Enticing line-up? Here’s where the real fun starts. Each year’s bill is chosen by a three-strong panel that remains deliberately as anonymous as possible, due to the crazy demand for Aldrei festival spots. Co-founder Mugison – literally the only act on this year’s bill I’d heard of prior to arriving – explains that 2011 is the first year they specifically asked people not to submit requests to play, and yet they still received 150 begging letters. To keep the bill fresh, no act is allowed to play more than two years on the trot, and the running order reflects not the perceived “importance” of any given year’s big name, but the general ebb and flow of the evening. This rule is sure to annoy the more prima donna-ish acts, but it harks back to a blissful time when festivals weren’t ruled by chequebooks and egos and were just a fun, relaxed party for all, created by a community pooling its various talents.

There’s only one stage so everyone gets to see everyone – so long as you can get into the venue, which for the other 363 days of the year apparently serves as a tyre warehouse. Notable moments of past festivals include a Jónsi-free Sigur Rós, who played a unique country set a couple of years back; a solo show from Gruff Rhys, whose attitude to Welsh culture seems to me to be deeply aligned with Icelandic folks’ stance about their own; and a local band who accidentally got so trolleyed prior to hitting the stage that all they could do was beg the crowd to throw things at them. The jubilant audience cheerfully obliged.

And booze? The biggest difference a Brit may find at Aldrei is that despite Iceland’s patchy relationship with alcohol over the years (beer was only legalised in 1989, a ruling celebrated every year on 1 March, known as Beer Day) you can bring your own booze to the festival and there’s a bar onsite as well. We’d been warned it might not exist, but in fact the bar provides the free-to-attend festival with a much needed income stream. The remainder of the substantial bill is picked up by sponsors, domestic carrier Air Iceland (which offers artists cheap flights) and a local bank.
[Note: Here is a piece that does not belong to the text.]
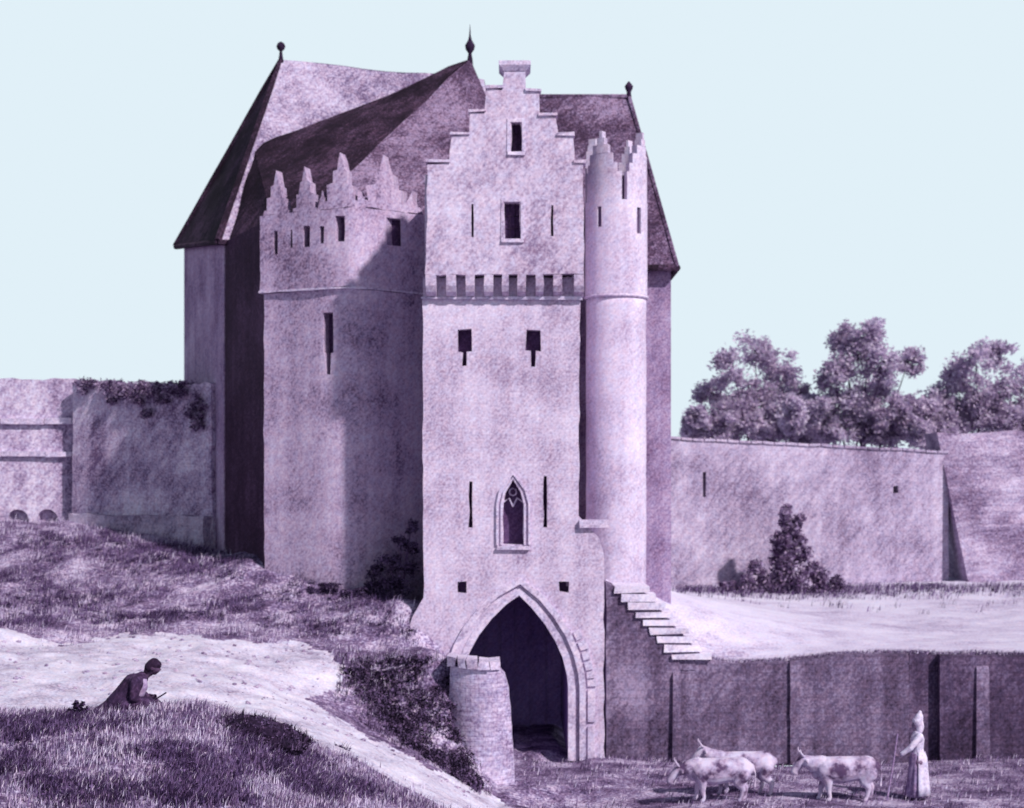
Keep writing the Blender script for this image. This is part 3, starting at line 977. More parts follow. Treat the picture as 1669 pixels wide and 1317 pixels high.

All artists play for nothing, and half the town seems to be volunteering onsite – we spot the mayor selling T-shirts at one point.



Just to illustrate Aldrei’s gently freewheeling eclecticism, this year’s line-up includes electro-pop party kids FM Belfast, Iceland’s 1997 Eurovision entry Páll Óskar, alt-rocker Pétur Ben, jazz-funk pianist Lars Duppler, screamo/metal duo Lazyblood, and Grafík, Iceland’s biggest pomp-rock band in the ‘80s – but you’d best check out our Aldrei fór ég suður festival – The Bands feature to see if anyone might take your fancy. It seems acts are picked for numerous reasons, not all of them musical: several are still learning their craft, some stars have faded long ago, and others’ oeuvre is simply too esoteric a taste to acquire, but a significant proportion hail from the West Fjords and there’s a premeditated lean towards encouraging new starters and nurturing a community feel. What’s clear is it’s an honour to play, and all participants dive in with a vim often absent from complacent UK festival bills.

In fact, when faced with Icelanders’ smiling, healthy insistence that music be an integral part of life from as young an age as possible, I’m slightly ashamed to be English, with our inevitable, relentless denigration of anyone learning an instrument at school being seemingly the precise opposite of what happens here. In a documentary (helpfully shown on my Icelandair flight) about Iceland Airwaves, the country’s annual music jamboree that takes place every October around Reykjavík, Canadian musicologist Donald Gislason states: “Alternative music is mainstream in Iceland. There is no mainstream – everything is alternative.” These wildly differing attitudes might explain why Iceland’s default musical output sounds a little like Múm, and the UK’s sounds a bit like Scouting for Girls.


And what to do when the music stops? Aldrei itself doesn’t kick off till teatime and goes on till long after 1am, so even after factoring in much-needed lie-ins (to sleep off the effects of the lethal liquorice schnapps favoured by many festivalgoers, both during the festival and at afterparties across Ísafjörður), you’ve still got a fair few hours to kill. This explains why I find myself inexpertly kayaking in the fjord, and later bombing down a zipline at Raggagarður recreation park in neighbouring village Suðavík. Raggagarður was built by the community in memory of one local resident, whose father was killed in an avalanche – a not uncommon occurrence, sadly – and who himself lost his life in a motorcycle accident.



We manage to blast away our hangovers by hiking 300m up to the Naustahvilft (also known as The Troll’s Seat), a massive hollow scooped out of the mountains overlooking the airport, and getting royally stuck in the snow on the way down; and squeeze in visits to museums dedicated to the arctic fox (Iceland’s only indigenous animal) and the country’s Viking heritage. Just to seal Aldrei’s deal as quite the strangest, most rewarding and endlessly memorable festival experience this side of Mars, we bid Ísafjörður farewell in true Icelandic style by indulging in some underwater yoga at a local pool, freezing on an outdoor waterslide before simmering in the al fresco hot tub and boiling in the sauna – with sundry members of FM Belfast, Mr Silla, Mugison himself and many other performers all doing the same. The mayor’s here too – in swimming shorts, to the relief of all present.